ABU DHABI, United Arab Emirates -- OPEC hedged its bets Wednesday, opting to keep production steady but setting a new meeting for Feb. 1 to raise output if prices skyrocket.

Benchmark crude prices rose on word of the decision, but the prospect of a review early next year -- and its potential to raise production ceilings if warranted -- checked the upward trend.

After spiking by about $2 on news that present levels would be maintained, light sweet crude for January delivery reversed course and settled 83 cents lower at $87.49 a barrel on the New York Mercantile Exchange, oil's lowest close since Oct. 24.

Price levels were more than 10 percent off the record of almost $100 a barrel set last month, suggesting the choice by the Organization of Petroleum Exporting Countries would not roil markets -- at least in the short term.

A final communique from OPEC's oil ministers' meeting in Abu Dhabi said the group would leave output unchanged "for the time being," because the world was "well supplied" and crude reserves were at comfortable levels.

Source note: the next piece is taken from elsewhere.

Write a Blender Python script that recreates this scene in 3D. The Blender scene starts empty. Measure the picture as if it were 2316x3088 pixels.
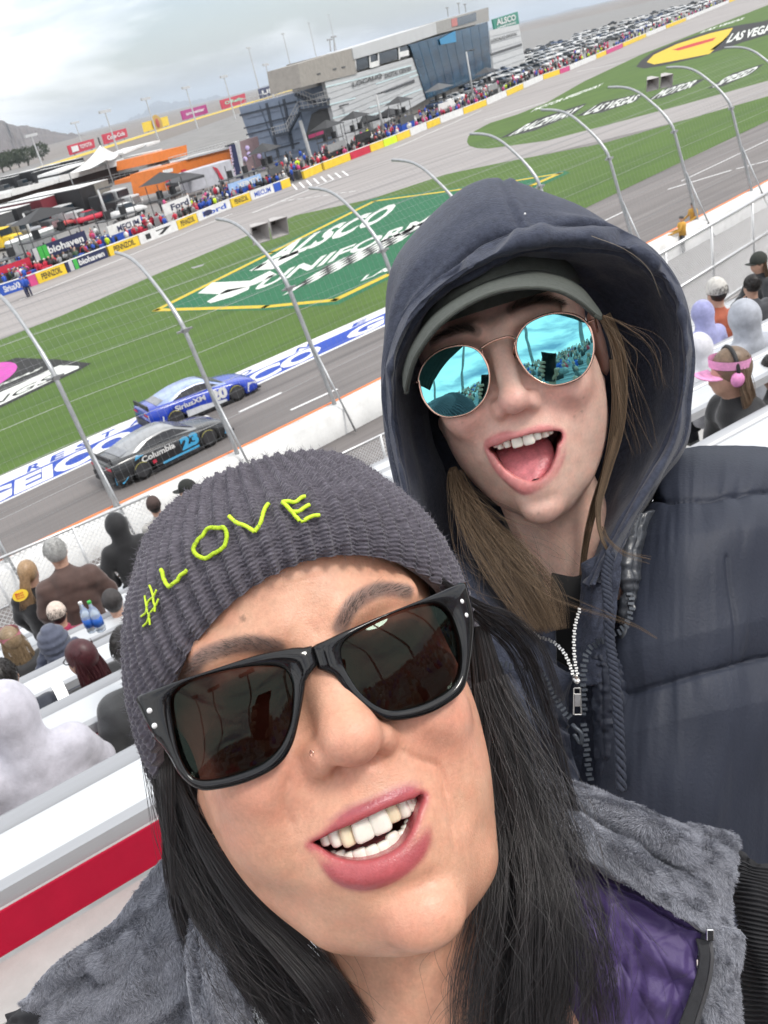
import bpy, bmesh, math, random
import numpy as np
from math import sin, cos, pi, radians, sqrt, atan2
from mathutils import Matrix, Vector
random.seed(7); np.random.seed(7)
SC = bpy.context.scene
COL = SC.collection
# ------------------------------------------------------------------ camera
H = 11.2                                   # eye height above the race track
FPX, PX0, PY0 = 2676.0, 1158.0, 1544.0      # focal length and centre in photo pixels (2316 x 3088)
_p, _r = radians(26.5), radians(14.0)
_h = np.array([0., 1, 0]); _rt = np.array([1., 0, 0]); _up = np.array([0., 0, 1])
CF = _h*cos(_p) - _up*sin(_p); _u = _h*sin(_p) + _up*cos(_p)
CR = _rt*cos(_r) - _u*sin(_r); CU = _rt*sin(_r) + _u*cos(_r); CD = -CU
EYE = np.array([0., 0, H])
cam = bpy.data.cameras.new('camera'); cam_o = bpy.data.objects.new('camera', cam); COL.objects.link(cam_o)
cam.sensor_fit = 'VERTICAL'; cam.sensor_height = 24.0; cam.sensor_width = 18.0
cam.lens = 24.0*FPX/3088.0; cam.clip_start = 0.01; cam.clip_end = 60000
cam_o.matrix_world = Matrix(((CR[0], CU[0], -CF[0], 0), (CR[1], CU[1], -CF[1], 0), (CR[2], CU[2], -CF[2], H), (0, 0, 0, 1)))
cam.dof.use_dof = True; cam.dof.focus_distance = 0.45; cam.dof.aperture_fstop = 28.0
SC.camera = cam_o
# ------------------------------------------------------------------ sky, sun, exposure
SUN_EL, SUN_AZ = radians(55), radians(118)   # azimuth clockwise from +Y: the sun stands high to the right, behind thin cloud
w = bpy.data.worlds.new('World'); SC.world = w; w.use_nodes = True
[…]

"We have enough stocks in the market," OPEC Secretary-General Abdalla Salem el-Badri said. "There is no reason for prices to go (to) $100 a barrel," he added.

Still, the statement expressed concern about market volatility driven by speculation and suggested OPEC was ready to step in if needed by taking "every measure deemed necessary to keep market stability through the maintenance of supply and demand in balance."

Wednesday's decision by oil ministers of the 13-nation group seemed to suggest that OPEC now views prices near or above $90 -- an increase of about $40 since the start of the year -- as acceptable.

The U.S. and other energy-hungry nations had been hoping for a decision to raise levels by at least 500,000 barrels a day. But Nobuo Tanaka, the head of the International Energy Agency -- the oil and gas monitor for industrialized nations -- noted far more OPEC crude was already available than what the estimated output figures of the 10 nations under production quotas reveal.

Total OPEC output is estimated at about 31.5 million barrels a day -- about 40 percent of daily world demand estimated at about 85.5 million barrels.